▸ **INSTRUCTION**
Reproduce the lines exactly, beginning with the line that has "Write the Godot" and ending with the line that has "I.push_back(b)". Images are left out.

▸ **DATA PROVIDED**
# # # #

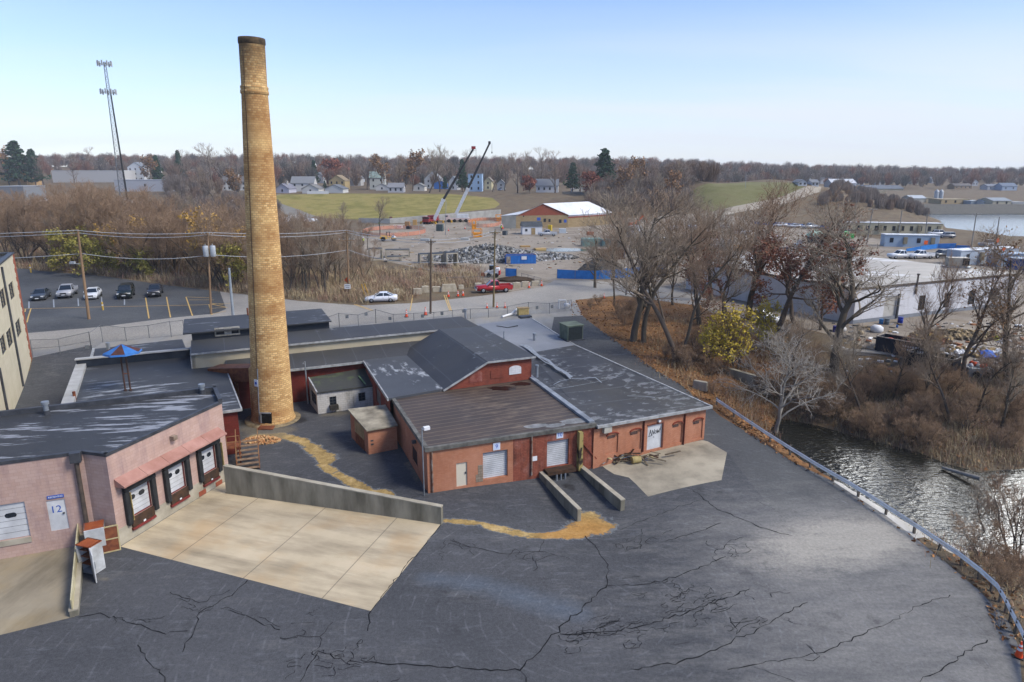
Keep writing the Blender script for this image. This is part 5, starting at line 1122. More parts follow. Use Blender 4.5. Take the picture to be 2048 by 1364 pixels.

# # # #

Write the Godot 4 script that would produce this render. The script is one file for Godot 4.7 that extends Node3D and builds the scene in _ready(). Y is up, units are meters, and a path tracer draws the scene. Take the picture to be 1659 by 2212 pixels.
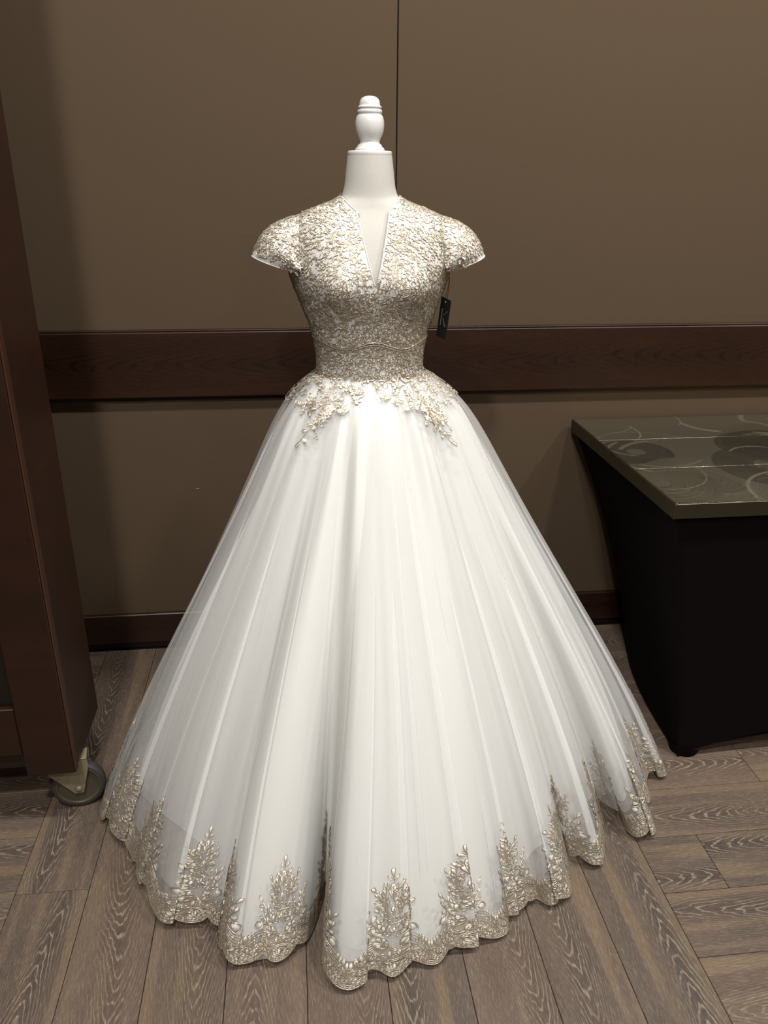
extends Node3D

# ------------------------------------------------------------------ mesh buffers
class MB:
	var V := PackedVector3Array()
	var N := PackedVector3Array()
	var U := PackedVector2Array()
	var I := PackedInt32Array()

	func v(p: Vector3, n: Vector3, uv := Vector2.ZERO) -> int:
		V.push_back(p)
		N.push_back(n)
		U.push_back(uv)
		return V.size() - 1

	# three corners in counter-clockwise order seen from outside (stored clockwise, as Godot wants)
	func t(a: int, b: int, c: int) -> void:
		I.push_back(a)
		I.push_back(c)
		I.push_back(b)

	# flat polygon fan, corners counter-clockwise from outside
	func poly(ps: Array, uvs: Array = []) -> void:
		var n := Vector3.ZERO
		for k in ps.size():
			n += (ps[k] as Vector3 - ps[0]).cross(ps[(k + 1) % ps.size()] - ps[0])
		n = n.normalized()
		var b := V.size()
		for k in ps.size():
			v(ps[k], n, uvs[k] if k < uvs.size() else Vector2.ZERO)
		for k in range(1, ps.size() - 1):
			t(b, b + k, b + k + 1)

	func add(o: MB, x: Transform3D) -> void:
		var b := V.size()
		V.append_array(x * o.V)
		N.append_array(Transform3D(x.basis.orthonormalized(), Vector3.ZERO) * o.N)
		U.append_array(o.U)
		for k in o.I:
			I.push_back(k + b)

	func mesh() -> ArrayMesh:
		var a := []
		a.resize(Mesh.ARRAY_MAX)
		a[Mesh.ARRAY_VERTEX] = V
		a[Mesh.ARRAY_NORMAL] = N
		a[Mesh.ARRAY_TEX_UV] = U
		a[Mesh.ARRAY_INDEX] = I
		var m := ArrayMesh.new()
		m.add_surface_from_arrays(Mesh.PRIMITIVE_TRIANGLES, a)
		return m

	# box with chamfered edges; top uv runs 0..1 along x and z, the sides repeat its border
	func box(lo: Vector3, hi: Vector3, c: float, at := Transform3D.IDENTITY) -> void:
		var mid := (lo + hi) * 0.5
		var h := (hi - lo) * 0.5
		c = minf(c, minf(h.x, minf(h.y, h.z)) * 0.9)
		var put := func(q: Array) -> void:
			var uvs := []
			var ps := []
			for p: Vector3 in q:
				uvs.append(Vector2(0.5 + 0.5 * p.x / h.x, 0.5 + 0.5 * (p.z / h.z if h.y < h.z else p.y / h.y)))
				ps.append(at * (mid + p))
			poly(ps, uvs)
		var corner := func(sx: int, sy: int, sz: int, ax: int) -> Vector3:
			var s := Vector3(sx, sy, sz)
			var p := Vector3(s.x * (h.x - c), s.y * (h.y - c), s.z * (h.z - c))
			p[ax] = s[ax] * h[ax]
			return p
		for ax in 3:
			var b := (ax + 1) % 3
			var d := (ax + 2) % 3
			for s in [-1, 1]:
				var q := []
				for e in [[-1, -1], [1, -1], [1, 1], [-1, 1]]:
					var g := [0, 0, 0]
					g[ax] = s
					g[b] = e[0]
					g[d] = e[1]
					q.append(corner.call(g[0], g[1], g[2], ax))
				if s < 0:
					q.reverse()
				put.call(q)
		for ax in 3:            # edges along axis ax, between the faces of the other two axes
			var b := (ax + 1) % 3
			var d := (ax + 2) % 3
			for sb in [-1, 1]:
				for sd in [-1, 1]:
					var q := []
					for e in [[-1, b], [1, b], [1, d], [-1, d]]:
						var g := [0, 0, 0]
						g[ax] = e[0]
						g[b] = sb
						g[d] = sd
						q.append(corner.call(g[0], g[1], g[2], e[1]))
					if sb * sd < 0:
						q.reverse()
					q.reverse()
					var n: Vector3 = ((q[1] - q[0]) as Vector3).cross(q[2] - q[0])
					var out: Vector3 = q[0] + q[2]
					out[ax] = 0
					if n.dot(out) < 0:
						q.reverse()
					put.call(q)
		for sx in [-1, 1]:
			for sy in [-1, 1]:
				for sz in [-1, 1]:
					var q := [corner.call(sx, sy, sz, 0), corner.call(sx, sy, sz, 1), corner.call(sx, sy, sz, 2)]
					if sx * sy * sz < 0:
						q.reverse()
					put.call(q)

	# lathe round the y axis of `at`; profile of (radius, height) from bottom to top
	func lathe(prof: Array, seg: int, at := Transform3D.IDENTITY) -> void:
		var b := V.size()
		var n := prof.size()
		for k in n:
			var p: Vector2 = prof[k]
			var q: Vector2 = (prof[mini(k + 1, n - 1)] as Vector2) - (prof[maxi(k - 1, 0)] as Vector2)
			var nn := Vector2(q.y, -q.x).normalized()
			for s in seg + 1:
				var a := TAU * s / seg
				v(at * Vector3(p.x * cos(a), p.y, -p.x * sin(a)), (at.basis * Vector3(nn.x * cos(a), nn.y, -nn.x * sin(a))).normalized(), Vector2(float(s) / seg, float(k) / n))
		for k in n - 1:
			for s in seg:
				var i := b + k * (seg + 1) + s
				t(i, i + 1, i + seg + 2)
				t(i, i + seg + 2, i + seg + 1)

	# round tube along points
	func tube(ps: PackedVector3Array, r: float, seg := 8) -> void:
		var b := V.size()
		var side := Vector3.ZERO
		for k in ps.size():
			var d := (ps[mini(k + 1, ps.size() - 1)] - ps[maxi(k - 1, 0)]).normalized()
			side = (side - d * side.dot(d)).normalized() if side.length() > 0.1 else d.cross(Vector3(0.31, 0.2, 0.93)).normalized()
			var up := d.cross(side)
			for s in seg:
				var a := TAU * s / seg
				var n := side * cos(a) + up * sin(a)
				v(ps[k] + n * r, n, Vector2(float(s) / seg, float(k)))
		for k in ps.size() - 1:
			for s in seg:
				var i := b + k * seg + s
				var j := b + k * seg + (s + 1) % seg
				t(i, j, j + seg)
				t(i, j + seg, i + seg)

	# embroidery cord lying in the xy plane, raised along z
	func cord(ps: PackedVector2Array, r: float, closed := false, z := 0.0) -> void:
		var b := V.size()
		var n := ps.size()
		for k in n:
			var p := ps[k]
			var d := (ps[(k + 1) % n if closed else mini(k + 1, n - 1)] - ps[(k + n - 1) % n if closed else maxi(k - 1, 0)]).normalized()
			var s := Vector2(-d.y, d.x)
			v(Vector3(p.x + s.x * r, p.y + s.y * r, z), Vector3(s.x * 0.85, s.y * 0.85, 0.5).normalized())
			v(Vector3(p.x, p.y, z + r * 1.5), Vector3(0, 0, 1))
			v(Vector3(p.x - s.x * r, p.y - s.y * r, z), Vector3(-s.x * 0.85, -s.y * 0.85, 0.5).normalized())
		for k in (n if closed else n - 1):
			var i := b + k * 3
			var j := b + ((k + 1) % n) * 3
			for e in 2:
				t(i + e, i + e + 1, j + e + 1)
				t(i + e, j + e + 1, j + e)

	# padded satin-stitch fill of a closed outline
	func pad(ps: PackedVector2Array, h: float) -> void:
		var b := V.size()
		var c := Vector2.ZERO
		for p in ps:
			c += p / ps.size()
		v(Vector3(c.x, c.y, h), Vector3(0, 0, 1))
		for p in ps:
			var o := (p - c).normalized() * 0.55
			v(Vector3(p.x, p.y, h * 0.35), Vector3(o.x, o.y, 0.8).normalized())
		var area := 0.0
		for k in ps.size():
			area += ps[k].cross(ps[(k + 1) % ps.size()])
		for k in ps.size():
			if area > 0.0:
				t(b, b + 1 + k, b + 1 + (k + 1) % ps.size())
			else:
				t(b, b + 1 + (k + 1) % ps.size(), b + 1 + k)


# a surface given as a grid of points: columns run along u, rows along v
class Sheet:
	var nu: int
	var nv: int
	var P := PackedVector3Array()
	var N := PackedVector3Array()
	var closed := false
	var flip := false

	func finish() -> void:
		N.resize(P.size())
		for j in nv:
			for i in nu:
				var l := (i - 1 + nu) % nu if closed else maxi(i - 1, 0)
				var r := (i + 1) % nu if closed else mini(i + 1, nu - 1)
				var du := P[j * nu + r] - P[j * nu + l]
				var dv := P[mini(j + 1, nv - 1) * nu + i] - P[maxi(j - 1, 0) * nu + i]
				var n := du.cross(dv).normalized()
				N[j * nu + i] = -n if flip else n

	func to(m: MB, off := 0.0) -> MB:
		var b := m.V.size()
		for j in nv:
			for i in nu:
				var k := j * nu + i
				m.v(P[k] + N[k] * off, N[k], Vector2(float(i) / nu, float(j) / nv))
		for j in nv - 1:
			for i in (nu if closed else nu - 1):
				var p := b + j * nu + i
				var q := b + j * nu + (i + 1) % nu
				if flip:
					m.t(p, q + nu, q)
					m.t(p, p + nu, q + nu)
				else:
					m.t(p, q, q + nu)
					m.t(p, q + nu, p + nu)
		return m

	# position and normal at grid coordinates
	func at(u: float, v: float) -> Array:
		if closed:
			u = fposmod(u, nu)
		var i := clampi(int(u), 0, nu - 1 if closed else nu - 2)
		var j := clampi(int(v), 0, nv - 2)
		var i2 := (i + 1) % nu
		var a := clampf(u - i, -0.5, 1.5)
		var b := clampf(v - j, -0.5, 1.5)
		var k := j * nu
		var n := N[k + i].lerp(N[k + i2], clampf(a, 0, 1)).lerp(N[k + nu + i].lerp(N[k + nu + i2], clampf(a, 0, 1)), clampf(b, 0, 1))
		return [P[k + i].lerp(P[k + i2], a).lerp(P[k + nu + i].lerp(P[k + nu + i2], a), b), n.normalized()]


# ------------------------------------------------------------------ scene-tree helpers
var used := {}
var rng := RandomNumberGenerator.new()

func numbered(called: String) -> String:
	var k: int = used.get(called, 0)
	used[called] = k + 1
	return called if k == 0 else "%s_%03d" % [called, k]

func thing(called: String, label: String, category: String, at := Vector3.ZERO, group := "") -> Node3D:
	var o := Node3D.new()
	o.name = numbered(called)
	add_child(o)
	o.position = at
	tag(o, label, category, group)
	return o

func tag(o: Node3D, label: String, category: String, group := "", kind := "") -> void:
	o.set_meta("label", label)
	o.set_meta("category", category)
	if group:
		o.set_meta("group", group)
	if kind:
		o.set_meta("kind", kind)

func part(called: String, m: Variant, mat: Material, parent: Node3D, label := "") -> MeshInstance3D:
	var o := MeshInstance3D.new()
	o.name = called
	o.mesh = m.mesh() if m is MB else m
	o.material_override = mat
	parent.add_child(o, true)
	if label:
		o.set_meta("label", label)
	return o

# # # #

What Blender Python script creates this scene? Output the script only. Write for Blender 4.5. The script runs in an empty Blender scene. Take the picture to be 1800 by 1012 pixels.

# # # #

▸ **TASK ANSWER**
Write the Godot 4 script that would produce this render. The script is one file for Godot 4.7 that extends Node3D and builds the scene in _ready(). Y is up, units are meters, and a path tracer draws the scene. Take the picture to be 1659 by 2212 pixels.
extends Node3D

# ------------------------------------------------------------------ mesh buffers
class MB:
	var V := PackedVector3Array()
	var N := PackedVector3Array()
	var U := PackedVector2Array()
	var I := PackedInt32Array()

	func v(p: Vector3, n: Vector3, uv := Vector2.ZERO) -> int:
		V.push_back(p)
		N.push_back(n)
		U.push_back(uv)
		return V.size() - 1

	# three corners in counter-clockwise order seen from outside (stored clockwise, as Godot wants)
	func t(a: int, b: int, c: int) -> void:
		I.push_back(a)
		I.push_back(c)
		I.push_back(b)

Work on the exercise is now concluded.